The other day the sun, obscured by clouds, painted the green tree outside my window a dull, dark grey with, nonetheless, a sense of luminescence. I quickly called my wife, “Caroline, come quick, you won’t believe what it looks like outside!”

From the other room, I heard her say, almost with a sigh, “It looks like that French painting, doesn’t it?”

“Yes,” I said as she came in.

“It just looks cloudy.”

“It freaks me out,” I said.

“They’re just clouds,” she said.

De Goya’s “Dog”

Despite my preferences, I did not feel sorrow so much as an overwhelming loneliness, located in the lulling solitude of a Spring Saturday afternoon.
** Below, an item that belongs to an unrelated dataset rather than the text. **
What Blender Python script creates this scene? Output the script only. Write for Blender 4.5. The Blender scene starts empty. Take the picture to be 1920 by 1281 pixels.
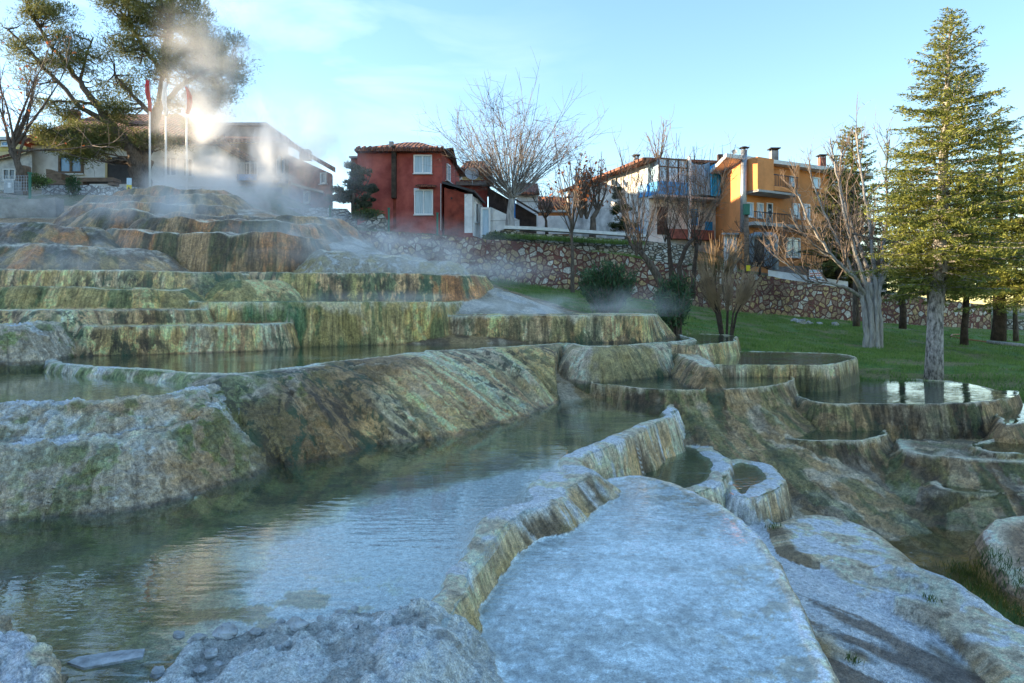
import bpy, math, random
import numpy as np
from mathutils import Vector
C = bpy.context.scene.collection
R = math.radians
FPX, HOR, CX = 1280.0, 570.0, 960.0      # focal length, horizon row and centre column of the 1920 px photograph

# ------------------------------------------------------------------ camera, sky, sun, exposure
cam = bpy.data.cameras.new('camera'); camo = bpy.data.objects.new('camera', cam); C.objects.link(camo)
bpy.context.scene.camera = camo
cam.sensor_width = 36; cam.lens = 24.0; cam.clip_start = 0.05; cam.clip_end = 6000
camo.location = (0, 0, 0); camo.rotation_euler = (R(90), 0, 0)
cam.shift_y = (HOR - 640.5) / 1920.0
SUN_AZ, SUN_EL = R(-80), R(10.5)
sc = bpy.context.scene
sc.view_settings.view_transform = 'Standard'; sc.view_settings.look = 'None'; sc.view_settings.gamma = 1
sc.view_settings.exposure = 1.78
w = bpy.data.worlds.new('World'); sc.world = w; w.use_nodes = True
nt = w.node_tree; bg = nt.nodes['Background']
sky = nt.nodes.new('ShaderNodeTexSky'); sky.sky_type = 'NISHITA'; sky.sun_disc = False
sky.sun_elevation = SUN_EL; sky.sun_rotation = SUN_AZ; sky.altitude = 300; sky.air_density = 1.0; sky.dust_density = .25; sky.ozone_density = 1.5
# thin high cloud, as a real layer of the sky by direction
tc = nt.nodes.new('ShaderNodeTexCoord'); mp = nt.nodes.new('ShaderNodeMapping'); mp.inputs['Scale'].default_value = (2.2, 2.2, 9.0)
mp.inputs['Rotation'].default_value = (0, R(12), 0)
no = nt.nodes.new('ShaderNodeTexNoise'); no.inputs['Scale'].default_value = 1.6; no.inputs['Detail'].default_value = 6; no.inputs['Distortion'].default_value = .6
mr = nt.nodes.new('ShaderNodeMapRange'); mr.inputs['From Min'].default_value = .50; mr.inputs['From Max'].default_value = .78; mr.inputs['To Max'].default_value = .22
sep = nt.nodes.new('ShaderNodeSeparateXYZ'); mx = nt.nodes.new('ShaderNodeMapRange')
mx.inputs['From Min'].default_value = .15; mx.inputs['From Max'].default_value = -.35
mul = nt.nodes.new('ShaderNodeMath'); mul.operation = 'MULTIPLY'
mixc = nt.nodes.new('ShaderNodeMixRGB'); mixc.inputs['Color2'].default_value = (7.5, 7.6, 7.6, 1)
L = nt.links.new
L(tc.outputs['Generated'], mp.inputs['Vector']); L(mp.outputs['Vector'], no.inputs['Vector']); L(no.outputs['Fac'], mr.inputs['Value'])
L(tc.outputs['Generated'], sep.inputs['Vector']); L(sep.outputs['X'], mx.inputs['Value'])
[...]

The image that came to mind was that of a dog in a dreamscape, a black speck alone against the infinite empty. The fragility of it all pained me, and I wondered what de Goya might have felt when he painted that lonely dog in the desolate wasteland.

Was he, like me, afraid of the boundlessness?

Munch’s “Sun”

When people see Edvard Munch’s “Sun,” the inevitable faux-optimism of Nietzchean philosophy is invoked. Man will climb the mountain, and man will see the light of day. The Munch website even says it represents, “the sun image in pure, intense, and masculine dominance.”

I see little of the Nietzschean and even less of the masculine. Here is an image of joy, simply portrayed as one of nature’s more bountiful miracles: the sun rising or setting. There’s not much to say about it, as there’s not much to say about an actual sunrise or sunset. It simply is, and it’s simply beautiful.